Supreme Court appears likely to curb environmental law after arguments

The Supreme Court appears likely to weaken one of the nation’s bedrock environmental laws, after justices heard a key case on Tuesday.

During oral arguments, several of the court’s conservative justices signaled that they could support at least some limits on the scope of which environmental impacts need to be considered in government decision-making. 

Justice Brett Kavanaugh argued that courts, which have struck down some environmental reviews as insufficient, have taken an “overly aggressive” role and incentivized agencies to take on sprawling environmental reviews.  

The outcome of the case could have major implications: Limiting such consideration could impact a range of decisions including whether to approve oil and gas drilling, mining projects, pipelines, logging, highways and more. 

The National Environmental Policy Act (NEPA), requires consideration of environmental impacts before these projects are approved — and the results of that evaluation could lead to mandated mitigation of environmental harms. At issue in the case is whether and when upstream and downstream environmental impacts should be considered as part of these environmental reviews. 

The court’s conservative majority appeared to lean toward a lawyer representing a railway company and Utah counties, who argued that upstream and downstream effects should not be considered when they are “remote” in time and space.

Justice Amy Coney Barrett raised practical concerns about the government’s future ability to evaluate downstream environmental impacts in light of a 2023 law that limited such reviews to 150 pages

“It’s going to be impossible for agencies to consider as many downstream and upstream effects just because of the procedural constraints,” she said. 

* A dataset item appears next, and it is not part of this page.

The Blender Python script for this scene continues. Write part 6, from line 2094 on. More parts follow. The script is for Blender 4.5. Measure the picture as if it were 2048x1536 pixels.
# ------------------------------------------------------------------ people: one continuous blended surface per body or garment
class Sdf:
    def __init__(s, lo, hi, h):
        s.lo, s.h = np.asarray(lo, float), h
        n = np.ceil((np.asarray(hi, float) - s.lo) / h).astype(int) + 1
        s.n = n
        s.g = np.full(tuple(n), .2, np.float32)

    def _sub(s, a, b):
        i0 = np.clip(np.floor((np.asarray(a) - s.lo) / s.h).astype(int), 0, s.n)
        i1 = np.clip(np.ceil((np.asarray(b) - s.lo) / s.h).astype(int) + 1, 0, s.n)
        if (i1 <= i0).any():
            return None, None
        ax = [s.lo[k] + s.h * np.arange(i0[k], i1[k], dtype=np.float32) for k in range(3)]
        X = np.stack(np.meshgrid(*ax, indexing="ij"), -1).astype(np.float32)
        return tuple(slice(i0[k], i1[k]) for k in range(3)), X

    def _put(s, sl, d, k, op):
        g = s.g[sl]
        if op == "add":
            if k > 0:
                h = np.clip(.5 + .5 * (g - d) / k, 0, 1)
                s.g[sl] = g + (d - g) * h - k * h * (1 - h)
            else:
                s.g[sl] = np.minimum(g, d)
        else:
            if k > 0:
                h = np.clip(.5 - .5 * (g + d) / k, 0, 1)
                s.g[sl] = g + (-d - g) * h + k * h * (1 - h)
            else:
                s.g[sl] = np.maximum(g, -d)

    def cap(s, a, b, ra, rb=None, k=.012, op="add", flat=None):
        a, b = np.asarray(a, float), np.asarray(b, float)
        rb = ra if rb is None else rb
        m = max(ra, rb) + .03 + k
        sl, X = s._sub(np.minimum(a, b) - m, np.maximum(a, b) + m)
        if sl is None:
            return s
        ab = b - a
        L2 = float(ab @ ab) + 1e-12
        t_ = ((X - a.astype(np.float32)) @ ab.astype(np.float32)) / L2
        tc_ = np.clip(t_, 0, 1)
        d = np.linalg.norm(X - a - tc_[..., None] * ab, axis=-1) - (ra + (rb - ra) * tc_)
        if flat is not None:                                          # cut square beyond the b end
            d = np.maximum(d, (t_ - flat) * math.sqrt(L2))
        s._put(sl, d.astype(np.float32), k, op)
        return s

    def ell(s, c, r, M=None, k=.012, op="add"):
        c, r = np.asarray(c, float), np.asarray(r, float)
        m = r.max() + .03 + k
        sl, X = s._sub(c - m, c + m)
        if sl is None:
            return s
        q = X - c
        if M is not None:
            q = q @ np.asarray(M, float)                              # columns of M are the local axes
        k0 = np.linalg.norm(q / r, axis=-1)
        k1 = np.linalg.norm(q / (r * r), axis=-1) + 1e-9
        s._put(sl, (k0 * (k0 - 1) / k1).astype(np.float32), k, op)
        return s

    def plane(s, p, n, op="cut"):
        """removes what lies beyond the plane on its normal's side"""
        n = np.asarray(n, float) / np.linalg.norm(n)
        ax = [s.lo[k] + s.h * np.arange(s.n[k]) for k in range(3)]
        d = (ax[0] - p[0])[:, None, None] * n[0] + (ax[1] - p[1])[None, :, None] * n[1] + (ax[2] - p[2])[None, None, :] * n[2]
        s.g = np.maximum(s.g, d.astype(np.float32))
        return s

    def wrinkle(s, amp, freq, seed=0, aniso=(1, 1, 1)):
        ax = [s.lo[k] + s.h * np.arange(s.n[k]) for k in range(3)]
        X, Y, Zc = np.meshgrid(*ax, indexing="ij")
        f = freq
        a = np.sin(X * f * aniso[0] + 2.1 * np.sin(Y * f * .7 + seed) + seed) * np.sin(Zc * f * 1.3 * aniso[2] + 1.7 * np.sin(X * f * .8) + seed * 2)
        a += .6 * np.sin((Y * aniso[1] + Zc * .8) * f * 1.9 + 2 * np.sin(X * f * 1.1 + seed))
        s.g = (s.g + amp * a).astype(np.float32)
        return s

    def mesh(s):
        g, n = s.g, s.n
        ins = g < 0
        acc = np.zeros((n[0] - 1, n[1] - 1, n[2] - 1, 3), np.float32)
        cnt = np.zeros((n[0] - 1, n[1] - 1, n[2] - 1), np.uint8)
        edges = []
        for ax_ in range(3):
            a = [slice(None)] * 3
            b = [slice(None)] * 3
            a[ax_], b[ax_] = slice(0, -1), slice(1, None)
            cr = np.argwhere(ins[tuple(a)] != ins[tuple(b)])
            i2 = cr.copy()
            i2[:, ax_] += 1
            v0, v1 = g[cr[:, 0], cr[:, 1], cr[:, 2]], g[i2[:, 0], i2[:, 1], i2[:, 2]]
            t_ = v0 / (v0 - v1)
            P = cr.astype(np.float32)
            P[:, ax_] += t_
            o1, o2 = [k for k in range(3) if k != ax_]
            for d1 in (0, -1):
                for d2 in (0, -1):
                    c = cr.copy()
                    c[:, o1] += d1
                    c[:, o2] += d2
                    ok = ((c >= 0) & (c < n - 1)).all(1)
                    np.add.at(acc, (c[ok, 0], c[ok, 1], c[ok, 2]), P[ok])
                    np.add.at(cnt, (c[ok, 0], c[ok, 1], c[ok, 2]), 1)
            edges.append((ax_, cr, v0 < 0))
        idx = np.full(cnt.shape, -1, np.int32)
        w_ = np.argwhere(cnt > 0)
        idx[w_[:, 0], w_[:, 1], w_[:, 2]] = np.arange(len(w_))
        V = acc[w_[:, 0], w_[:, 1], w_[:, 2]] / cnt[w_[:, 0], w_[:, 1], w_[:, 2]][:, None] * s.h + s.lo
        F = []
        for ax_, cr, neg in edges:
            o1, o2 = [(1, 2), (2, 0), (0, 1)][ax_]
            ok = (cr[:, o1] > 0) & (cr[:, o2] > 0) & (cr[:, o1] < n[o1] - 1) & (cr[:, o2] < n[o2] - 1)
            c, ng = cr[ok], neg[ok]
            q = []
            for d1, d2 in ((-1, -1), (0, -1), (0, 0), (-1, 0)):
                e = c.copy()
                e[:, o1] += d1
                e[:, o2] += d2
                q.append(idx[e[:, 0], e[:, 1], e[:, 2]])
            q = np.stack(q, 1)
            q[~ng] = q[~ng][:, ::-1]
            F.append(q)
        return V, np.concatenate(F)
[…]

However, liberal Justice Sonia Sotomayor said the arguments in favor of curtailing the environmental law, presented by lawyer Paul Clement, “doesn’t make much sense in the statutory scheme.”

“Most environmental effects…are going to be sometimes remote in time and geography,” she said. 

The particulars of the case concern a proposed Utah railway that would ship oil. The D.C Circuit Court of Appeals said that the U.S. Surface Transportation Board did not adequately review that railway’s environmental impact because it did not fully consider the effects of increased oil production and refining of that oil, which would occur as a result.

The company behind the railway and a group of Utah counties appealed that decision to the Supreme Court, arguing that those indirect impacts are beyond the scope of the federal reviews. 

Clement argued in favor of a two-part test to determine if environmental effects should be considered. Under his test, an impact should not be considered if it is remote in time and space and under the jurisdiction of another agency.

He argued that in the particular case, the effects of refining the oil belong to local environmental agencies, and should be left up to them, rather than the federal transportation board. 

On the other hand, a lawyer representing a Colorado county and environmental advocacy groups who argue that the transportation board did not adequately consider the railroad’s potential impacts, argued that any effects that are “reasonably forseeable” should be considered.

The lawyer, William Jay, said the impacts of oil refining and production are reasonably foreseeable because the purpose of the railroad’s construction is to transport that oil, and that therefore the impacts should be considered.

The U.S. government also participated in the case, with Deputy Solicitor General Edwin Kneedler largely siding with the railway’s supporters, though Kneedler argued for more of a case-by-case approach as opposed to Clement who wanted the court to lay down a definitive rule. 

Justice Neil Gorsuch rescued himself from the case after an oil company to which he has ties filed a brief explaining how it would be impacted by the case’s outcome.